I like to imagine pie charts for things. Since I read whatever book that was about the corn, one of my ongoing mental pie charts is of where all my carbons have come from. Potatoes of course comprise a hefty slice, as does wheat (major sub-groups in descending order of occurrence: bread products, Triscuits, assorted baked goods, pie crust, pasta). Beef has been creeping steadily up the charts since we started buying freezers-full of it a few years ago (coincidentally, from my PFF - potato friend forever); and it seems to me that other fruits & vegetables (although potatoes are definitely vegetables, just worthy of their own category!); cheese; beans; oatmeal; sugar beets; and, yes, probably corn, make up a large majority of the rest.

That's not so bad, right? You can't judge me too harshly over my fondness for bread and potatoes - just think of all the dolphins I didn't eat! Y'know, for instance.

But what's this mystery slice over here, you say? Oh drat, you've found my mental list of Things I've Probably Eaten My Body Weight In, But Shouldn't Have. (Technically, sugar beets should be on this list, but it's my pie chart so I get to justify my behaviours slice it how I like.)

McDonald's is on this sub-list, as are butter, bacon, those tiny KitKats I steal from the kids at Halloween, and the surprise contender, cream cheese frosting. But before I draw your eye to perhaps the most shameful entry on this list - yes, more shameful than several lifetimes' worth of cream cheese frosting - perhaps I could interest you in compiling your own mental pie chart? I mean, I'm pretty sure we're all in glass houses to some extent here...

I, Frecklepelt, hold the legitimate concern that I have consumed my own bodyweight in Cool Whip over the course of my life.

What can I say? I'm from Saskatchewan. Cool Whip is basically its own food group there.

Tuesday, April 10, 2018

Venus of Sigma

Venus was a mathematician.

Unfortunately, she has been remembered primarily for her looks. "Seriously," she is wont to say at parties, "you do one life drawing session in college to make ends meet..." At this point she trails off meaningfully - the joke tells itself, really - but women in particular tend to read a slightly bitter undertone into the telling. Men, on the other hand, are unable to grasp how this could possibly be construed as a bad thing, and thus interpret the subtle whiff of sombreness as... humility, maybe? Whatever it is, it is just so hot - 10/10 would totally hit that. She usually takes the ensuing pause in the chatter, where everyone awkwardly sips their drink and avoids eye contact, to make a quick exit. It's basically her only good line, and anyway she hates events like these.  
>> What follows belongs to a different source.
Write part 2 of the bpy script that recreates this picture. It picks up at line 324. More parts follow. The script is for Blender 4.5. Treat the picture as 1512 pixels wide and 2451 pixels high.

Ugh, and that Goddess of Love business - speaking of jokes! She was appointed to the Ministry of Human Affairs in a cabinet shuffle hastily conducted after yet another illicit deity-mortal "interaction" scandal. Ironically, she was assigned the post because she was the most studiously disinterested in humans of them all, i.e., voted least likely to take the "Human Affairs" title as a personal challenge. She wasn't even qualified, yet had such unprecedented success in simply avoiding the types of scandalous behaviours that her predecessors had engaged in that she was never relieved from the position, and that ridiculous moniker stuck. Some a-hole reporter from a right-wing rag coined it - she's usually a stickler for ethics but she made the tiniest (and arguably well-deserved) exception for that guy, and pulled some strings over at the Ministry of Human Health. A pox upon his ass, indeed. Literally.

She had done some groundbreaking work in geometry and algebra before joining the Ministry, but the credit went to her male colleagues. Mortals at that! It soured her on academia for a while, hence the ill-advised foray into government.

Uninterested in managing the emotional needs of humans, yet unable to secure a transfer to a department better suited to her skill set - or even an assistant, for Pete's sake! - she set about automating the process. I mean, when you think of the overwhelming emotional needs of humans, multiplied by their incredible ability to, well, multiply, it was only logical. (Which, by the way, she had also dabbled in during her undergrad; you will note her name isn't associated with her advances in that field, either.)

You are, of course, familiar with her system, although you can be forgiven for not previously having recognized it as a system per se - it would be like, as they say, a fish describing water. Let me assure you it was revolutionary at the time, given both that the branch of mathematics governing it hadn't been invented yet, and that it represented a rather substantial departure from the water the fish had been swimming in up to that point: everything used to rest on the tedious approaches of endless praying and sacrificing and other forms of personal appeal, but even with only a few hundred thousand humans kicking around at the time it was obvious that the model was unsustainable. Especially without even a single assistant...

So, with the kind of political will that can only occur in someone utterly disinterested in politics, she developed and implemented a new system. One so ruthlessly equitable (even if not what one might call "fair", depending on one's experience of it) and so unsusceptible to divine meddling that its practical appeal was irresistible; it was eventually applied to all other departments as well. Well, all but the Ministry of Human Sporting Events; guess you didn't pray hard enough last season, folks.

In this manner dis-employed, the various and variously long-overworked deities all cashed in their vacation millennia to catch up on sleep and neglected hobbies. (They received generous retirement packages as well, in case you're concerned about their welfare over the long term - it is government, after all.)

Oh, people kept burning livestock and so on for a while, but most of them have caught on by now that no amount of charred sheep is going to help you find love, luck, health, wealth, a bumper potato crop, a particular gender of fetus or even your car keys, anymore: it's all up to chance.